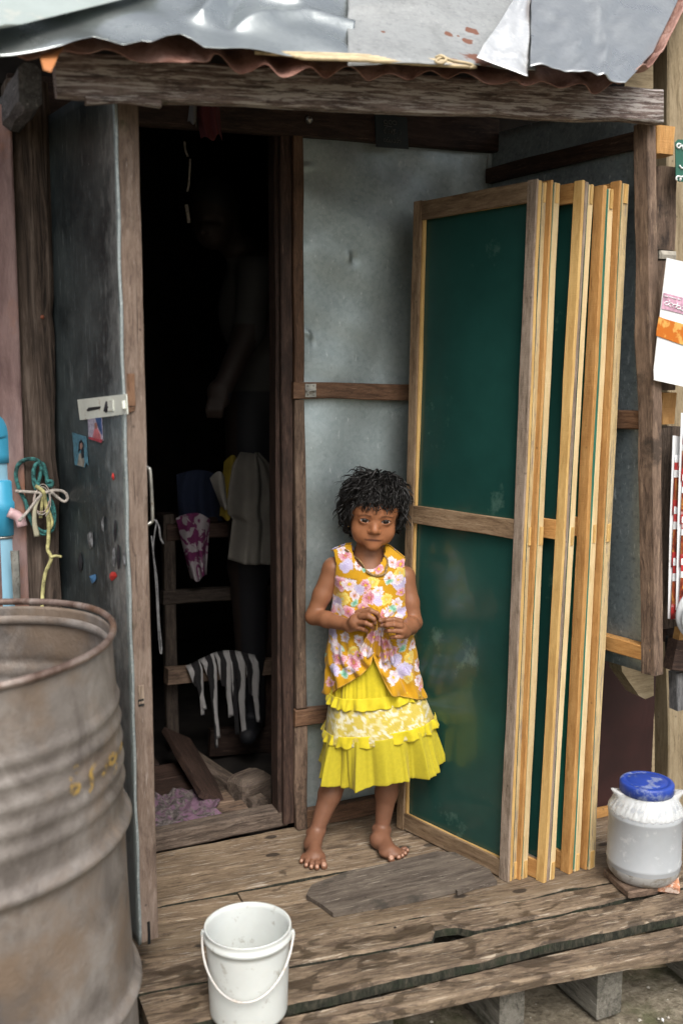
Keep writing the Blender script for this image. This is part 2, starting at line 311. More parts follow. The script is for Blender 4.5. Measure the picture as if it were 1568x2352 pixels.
# ================================================================== THE SETTING
def ground():
    m = MB('trodden earth', .95, 0, .2); v = m.coord((1, 1, 1), False); a = m.noise(v, 3, 8, .6); b = m.noise(v, 40, 6, .7); g = m.noise(v, 2.2, 7, .65)
    c = m.ramp(b, [(.3, (.16, .135, .10)), (.55, (.27, .235, .175)), (.8, (.36, .32, .25))]); c = m.mix(m.ramp(a, [(.42, 0.), (.7, .6)]), c, (.12, .10, .07))
    c = m.mix(m.ramp(g, [(.50, 0.), (.64, .7)]), c, (.075, .085, .035)); m.set(Base_Color=c); m.bump(m.math('ADD', b, m.math('MULTIPLY', a, 2.)), .8, .01)
    V = []; Fc = []; xs = np.concatenate([[-300, -60, -12, -3], np.linspace(-.6, 3, 60), [6, 14, 60, 300]]); ys = np.concatenate([[-300, -60, -12, -3, 0], np.linspace(.6, 3, 44), [6, 14, 60, 300]])
    for y in ys:
        for x in xs: V.append((x, y, -.19+.006*math.sin(7*x+3*y)*math.cos(9*y-2*x)+.004*math.sin(23*x)*math.sin(19*y)))
    w = len(xs)
    for j in range(len(ys)-1):
        for i in range(w-1): Fc.append((j*w+i, j*w+i+1, (j+1)*w+i+1, (j+1)*w+i))
    o = mesh('ground', V, Fc, m.m, None, None, True); o['kind'] = 'structure'
ground()
def ipl(pts):
    X = [p[0] for p in pts]; Y = [p[1] for p in pts]; return lambda x: float(np.interp(x, X, Y))
LA = ipl([(.3, 2.247), (.496, 2.234), (.845, 2.209), (1.5, 2.175), (1.9, 2.15)]); LB = ipl([(.3, 2.122), (.469, 2.113), (.822, 2.096), (1.023, 2.085), (1.5, 2.06), (1.9, 2.04)])
LC = ipl([(.3, 2.06), (.453, 2.045), (.7, 2.01), (1.5, 1.93), (1.9, 1.9)]); LD = ipl([(.3, 1.915), (.688, 1.872), (.96, 1.842), (1.25, 1.81), (1.9, 1.76)])
LE = ipl([(.3, 1.816), (.364, 1.812), (.656, 1.78), (.854, 1.757), (1.047, 1.742), (1.461, 1.718), (1.9, 1.69)])
LFa = ipl([(.3, 1.70), (.613, 1.664), (.864, 1.650), (1.197, 1.637), (1.54, 1.612), (1.9, 1.59)])
LG = ipl([(.3, 1.66), (.599, 1.620), (.834, 1.583), (1.142, 1.56), (1.452, 1.517), (1.9, 1.46)])
deck = thing('porch_deck', 'weathered plank deck of the porch with gaps, damp patches and a rotten hole', 'deck', (1.0, 1.95, -.19))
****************
Written exercise - Reproduce the material above in full and without alteration, but skip all pictures.

Exercise solution -
Keep writing the Blender script for this image. This is part 2, starting at line 311. More parts follow. The script is for Blender 4.5. Measure the picture as if it were 1568x2352 pixels.
# ================================================================== THE SETTING
def ground():
    m = MB('trodden earth', .95, 0, .2); v = m.coord((1, 1, 1), False); a = m.noise(v, 3, 8, .6); b = m.noise(v, 40, 6, .7); g = m.noise(v, 2.2, 7, .65)
    c = m.ramp(b, [(.3, (.16, .135, .10)), (.55, (.27, .235, .175)), (.8, (.36, .32, .25))]); c = m.mix(m.ramp(a, [(.42, 0.), (.7, .6)]), c, (.12, .10, .07))
    c = m.mix(m.ramp(g, [(.50, 0.), (.64, .7)]), c, (.075, .085, .035)); m.set(Base_Color=c); m.bump(m.math('ADD', b, m.math('MULTIPLY', a, 2.)), .8, .01)
    V = []; Fc = []; xs = np.concatenate([[-300, -60, -12, -3], np.linspace(-.6, 3, 60), [6, 14, 60, 300]]); ys = np.concatenate([[-300, -60, -12, -3, 0], np.linspace(.6, 3, 44), [6, 14, 60, 300]])
    for y in ys:
        for x in xs: V.append((x, y, -.19+.006*math.sin(7*x+3*y)*math.cos(9*y-2*x)+.004*math.sin(23*x)*math.sin(19*y)))
    w = len(xs)
    for j in range(len(ys)-1):
        for i in range(w-1): Fc.append((j*w+i, j*w+i+1, (j+1)*w+i+1, (j+1)*w+i))
    o = mesh('ground', V, Fc, m.m, None, None, True); o['kind'] = 'structure'
ground()
def ipl(pts):
    X = [p[0] for p in pts]; Y = [p[1] for p in pts]; return lambda x: float(np.interp(x, X, Y))
LA = ipl([(.3, 2.247), (.496, 2.234), (.845, 2.209), (1.5, 2.175), (1.9, 2.15)]); LB = ipl([(.3, 2.122), (.469, 2.113), (.822, 2.096), (1.023, 2.085), (1.5, 2.06), (1.9, 2.04)])
LC = ipl([(.3, 2.06), (.453, 2.045), (.7, 2.01), (1.5, 1.93), (1.9, 1.9)]); LD = ipl([(.3, 1.915), (.688, 1.872), (.96, 1.842), (1.25, 1.81), (1.9, 1.76)])
LE = ipl([(.3, 1.816), (.364, 1.812), (.656, 1.78), (.854, 1.757), (1.047, 1.742), (1.461, 1.718), (1.9, 1.69)])
LFa = ipl([(.3, 1.70), (.613, 1.664), (.864, 1.650), (1.197, 1.637), (1.54, 1.612), (1.9, 1.59)])
LG = ipl([(.3, 1.66), (.599, 1.620), (.834, 1.583), (1.142, 1.56), (1.452, 1.517), (1.9, 1.46)])
deck = thing('porch_deck', 'weathered plank deck of the porch with gaps, damp patches and a rotten hole', 'deck', (1.0, 1.95, -.19))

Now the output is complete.